§ Exercise brief
Reproduce, please, only the lines from the first line below to the line containing "solo('sticky_note', bm, pale_y, 'small", inclusive.

§ Dataset extract
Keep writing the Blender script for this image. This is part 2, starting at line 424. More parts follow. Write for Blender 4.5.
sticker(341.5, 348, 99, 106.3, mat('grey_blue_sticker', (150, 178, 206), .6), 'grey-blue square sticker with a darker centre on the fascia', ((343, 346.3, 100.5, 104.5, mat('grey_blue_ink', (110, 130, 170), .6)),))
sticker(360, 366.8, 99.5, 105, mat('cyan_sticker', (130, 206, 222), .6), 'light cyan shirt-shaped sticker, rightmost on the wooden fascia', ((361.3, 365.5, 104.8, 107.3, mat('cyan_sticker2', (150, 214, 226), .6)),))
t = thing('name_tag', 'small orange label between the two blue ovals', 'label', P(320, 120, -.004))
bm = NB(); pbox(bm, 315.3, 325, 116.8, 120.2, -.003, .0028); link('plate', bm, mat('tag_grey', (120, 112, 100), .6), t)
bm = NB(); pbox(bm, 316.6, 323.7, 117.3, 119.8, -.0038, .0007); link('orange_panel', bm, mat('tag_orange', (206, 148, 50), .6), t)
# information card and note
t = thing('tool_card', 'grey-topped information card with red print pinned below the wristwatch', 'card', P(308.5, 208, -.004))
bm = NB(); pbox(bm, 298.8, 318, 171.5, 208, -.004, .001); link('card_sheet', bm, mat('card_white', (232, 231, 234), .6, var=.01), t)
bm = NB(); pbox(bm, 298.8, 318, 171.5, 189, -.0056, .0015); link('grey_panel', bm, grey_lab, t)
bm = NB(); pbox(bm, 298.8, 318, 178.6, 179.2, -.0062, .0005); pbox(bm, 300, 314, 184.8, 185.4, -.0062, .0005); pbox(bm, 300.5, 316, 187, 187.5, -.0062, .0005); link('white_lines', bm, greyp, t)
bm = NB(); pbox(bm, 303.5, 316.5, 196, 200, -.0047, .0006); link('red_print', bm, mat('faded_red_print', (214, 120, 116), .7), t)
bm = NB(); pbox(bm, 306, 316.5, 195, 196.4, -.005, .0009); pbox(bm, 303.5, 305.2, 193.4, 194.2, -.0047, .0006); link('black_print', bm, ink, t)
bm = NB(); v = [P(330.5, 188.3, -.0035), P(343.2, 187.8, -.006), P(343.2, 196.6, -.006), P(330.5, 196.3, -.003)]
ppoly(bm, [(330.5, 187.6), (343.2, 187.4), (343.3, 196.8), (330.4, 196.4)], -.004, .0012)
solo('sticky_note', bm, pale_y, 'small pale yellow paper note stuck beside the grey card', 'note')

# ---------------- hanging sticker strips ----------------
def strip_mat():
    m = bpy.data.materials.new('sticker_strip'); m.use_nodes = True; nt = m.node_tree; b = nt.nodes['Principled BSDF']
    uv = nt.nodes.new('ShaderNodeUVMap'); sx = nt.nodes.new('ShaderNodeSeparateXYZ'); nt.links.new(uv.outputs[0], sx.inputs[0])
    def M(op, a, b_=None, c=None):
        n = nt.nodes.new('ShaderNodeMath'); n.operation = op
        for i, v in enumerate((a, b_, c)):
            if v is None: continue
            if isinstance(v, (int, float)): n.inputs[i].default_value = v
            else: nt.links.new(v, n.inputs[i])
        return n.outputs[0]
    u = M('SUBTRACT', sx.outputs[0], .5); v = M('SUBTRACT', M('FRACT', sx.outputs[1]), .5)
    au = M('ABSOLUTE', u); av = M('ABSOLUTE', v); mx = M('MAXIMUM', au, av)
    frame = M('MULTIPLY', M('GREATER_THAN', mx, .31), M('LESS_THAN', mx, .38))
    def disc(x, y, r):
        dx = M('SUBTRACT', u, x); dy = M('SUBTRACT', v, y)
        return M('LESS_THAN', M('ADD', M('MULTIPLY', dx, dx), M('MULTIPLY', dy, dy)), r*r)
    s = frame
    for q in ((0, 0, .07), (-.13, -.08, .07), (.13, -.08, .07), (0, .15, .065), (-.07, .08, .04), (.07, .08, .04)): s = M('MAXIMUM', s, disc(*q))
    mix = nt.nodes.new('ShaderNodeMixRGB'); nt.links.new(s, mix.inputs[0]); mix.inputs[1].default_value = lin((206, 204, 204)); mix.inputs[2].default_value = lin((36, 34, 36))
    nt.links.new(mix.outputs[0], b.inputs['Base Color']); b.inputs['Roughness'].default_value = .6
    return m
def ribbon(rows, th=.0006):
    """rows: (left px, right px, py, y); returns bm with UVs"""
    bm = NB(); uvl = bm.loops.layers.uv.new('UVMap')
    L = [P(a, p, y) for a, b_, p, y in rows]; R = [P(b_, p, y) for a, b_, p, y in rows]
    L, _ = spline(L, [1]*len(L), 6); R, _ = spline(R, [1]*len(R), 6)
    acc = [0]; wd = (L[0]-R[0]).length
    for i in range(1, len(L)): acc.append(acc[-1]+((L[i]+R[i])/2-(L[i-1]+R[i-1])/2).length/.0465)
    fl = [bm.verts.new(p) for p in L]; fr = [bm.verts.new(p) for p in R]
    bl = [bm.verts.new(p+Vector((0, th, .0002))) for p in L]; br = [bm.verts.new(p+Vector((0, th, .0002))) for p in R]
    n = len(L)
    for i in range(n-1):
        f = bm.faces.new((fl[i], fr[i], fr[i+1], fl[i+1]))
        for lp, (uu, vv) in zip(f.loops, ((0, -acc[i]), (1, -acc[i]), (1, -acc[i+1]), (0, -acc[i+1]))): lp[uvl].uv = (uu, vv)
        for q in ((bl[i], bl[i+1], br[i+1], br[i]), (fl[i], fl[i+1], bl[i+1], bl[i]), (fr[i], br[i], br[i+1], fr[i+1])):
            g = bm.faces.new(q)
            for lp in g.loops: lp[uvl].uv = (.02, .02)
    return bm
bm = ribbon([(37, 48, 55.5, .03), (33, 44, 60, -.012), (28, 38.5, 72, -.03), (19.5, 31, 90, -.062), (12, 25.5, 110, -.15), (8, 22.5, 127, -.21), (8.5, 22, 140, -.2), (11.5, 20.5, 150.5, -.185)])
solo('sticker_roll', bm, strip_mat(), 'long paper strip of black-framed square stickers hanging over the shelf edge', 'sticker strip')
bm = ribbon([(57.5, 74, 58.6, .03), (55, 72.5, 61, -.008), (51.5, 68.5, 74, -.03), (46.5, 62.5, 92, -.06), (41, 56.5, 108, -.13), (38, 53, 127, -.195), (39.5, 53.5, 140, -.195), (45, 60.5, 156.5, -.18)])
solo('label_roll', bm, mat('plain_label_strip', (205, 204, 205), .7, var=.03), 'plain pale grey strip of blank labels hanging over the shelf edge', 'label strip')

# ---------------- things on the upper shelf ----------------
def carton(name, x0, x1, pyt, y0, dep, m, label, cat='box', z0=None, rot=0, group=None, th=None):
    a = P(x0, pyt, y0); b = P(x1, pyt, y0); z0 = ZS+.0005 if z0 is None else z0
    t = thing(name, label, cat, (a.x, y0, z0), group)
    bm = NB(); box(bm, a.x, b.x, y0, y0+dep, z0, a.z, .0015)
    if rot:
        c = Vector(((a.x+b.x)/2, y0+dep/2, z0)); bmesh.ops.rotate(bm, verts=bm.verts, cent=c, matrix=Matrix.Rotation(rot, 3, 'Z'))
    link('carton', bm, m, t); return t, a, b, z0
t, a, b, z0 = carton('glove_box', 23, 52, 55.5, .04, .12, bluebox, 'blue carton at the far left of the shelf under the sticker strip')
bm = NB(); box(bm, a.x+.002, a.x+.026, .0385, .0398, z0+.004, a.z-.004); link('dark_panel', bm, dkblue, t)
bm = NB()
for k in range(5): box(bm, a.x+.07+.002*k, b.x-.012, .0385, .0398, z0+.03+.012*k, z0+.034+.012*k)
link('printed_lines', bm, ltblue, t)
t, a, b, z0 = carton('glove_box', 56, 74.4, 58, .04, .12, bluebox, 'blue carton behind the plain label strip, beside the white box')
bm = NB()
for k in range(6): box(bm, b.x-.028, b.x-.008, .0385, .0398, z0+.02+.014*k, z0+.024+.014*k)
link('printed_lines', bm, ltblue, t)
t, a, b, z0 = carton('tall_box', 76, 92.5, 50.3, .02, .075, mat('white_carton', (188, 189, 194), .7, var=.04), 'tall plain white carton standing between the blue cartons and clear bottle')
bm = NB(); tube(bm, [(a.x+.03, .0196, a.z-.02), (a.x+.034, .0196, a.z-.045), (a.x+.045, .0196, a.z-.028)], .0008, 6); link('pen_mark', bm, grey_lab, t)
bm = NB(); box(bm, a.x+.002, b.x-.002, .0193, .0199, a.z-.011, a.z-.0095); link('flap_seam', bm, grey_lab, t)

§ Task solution
Keep writing the Blender script for this image. This is part 2, starting at line 424. More parts follow. Write for Blender 4.5.
sticker(341.5, 348, 99, 106.3, mat('grey_blue_sticker', (150, 178, 206), .6), 'grey-blue square sticker with a darker centre on the fascia', ((343, 346.3, 100.5, 104.5, mat('grey_blue_ink', (110, 130, 170), .6)),))
sticker(360, 366.8, 99.5, 105, mat('cyan_sticker', (130, 206, 222), .6), 'light cyan shirt-shaped sticker, rightmost on the wooden fascia', ((361.3, 365.5, 104.8, 107.3, mat('cyan_sticker2', (150, 214, 226), .6)),))
t = thing('name_tag', 'small orange label between the two blue ovals', 'label', P(320, 120, -.004))
bm = NB(); pbox(bm, 315.3, 325, 116.8, 120.2, -.003, .0028); link('plate', bm, mat('tag_grey', (120, 112, 100), .6), t)
bm = NB(); pbox(bm, 316.6, 323.7, 117.3, 119.8, -.0038, .0007); link('orange_panel', bm, mat('tag_orange', (206, 148, 50), .6), t)
# information card and note
t = thing('tool_card', 'grey-topped information card with red print pinned below the wristwatch', 'card', P(308.5, 208, -.004))
bm = NB(); pbox(bm, 298.8, 318, 171.5, 208, -.004, .001); link('card_sheet', bm, mat('card_white', (232, 231, 234), .6, var=.01), t)
bm = NB(); pbox(bm, 298.8, 318, 171.5, 189, -.0056, .0015); link('grey_panel', bm, grey_lab, t)
bm = NB(); pbox(bm, 298.8, 318, 178.6, 179.2, -.0062, .0005); pbox(bm, 300, 314, 184.8, 185.4, -.0062, .0005); pbox(bm, 300.5, 316, 187, 187.5, -.0062, .0005); link('white_lines', bm, greyp, t)
bm = NB(); pbox(bm, 303.5, 316.5, 196, 200, -.0047, .0006); link('red_print', bm, mat('faded_red_print', (214, 120, 116), .7), t)
bm = NB(); pbox(bm, 306, 316.5, 195, 196.4, -.005, .0009); pbox(bm, 303.5, 305.2, 193.4, 194.2, -.0047, .0006); link('black_print', bm, ink, t)
bm = NB(); v = [P(330.5, 188.3, -.0035), P(343.2, 187.8, -.006), P(343.2, 196.6, -.006), P(330.5, 196.3, -.003)]
ppoly(bm, [(330.5, 187.6), (343.2, 187.4), (343.3, 196.8), (330.4, 196.4)], -.004, .0012)
solo('sticky_note', bm, pale_y, 'small pale yellow paper note stuck beside the grey card', 'note')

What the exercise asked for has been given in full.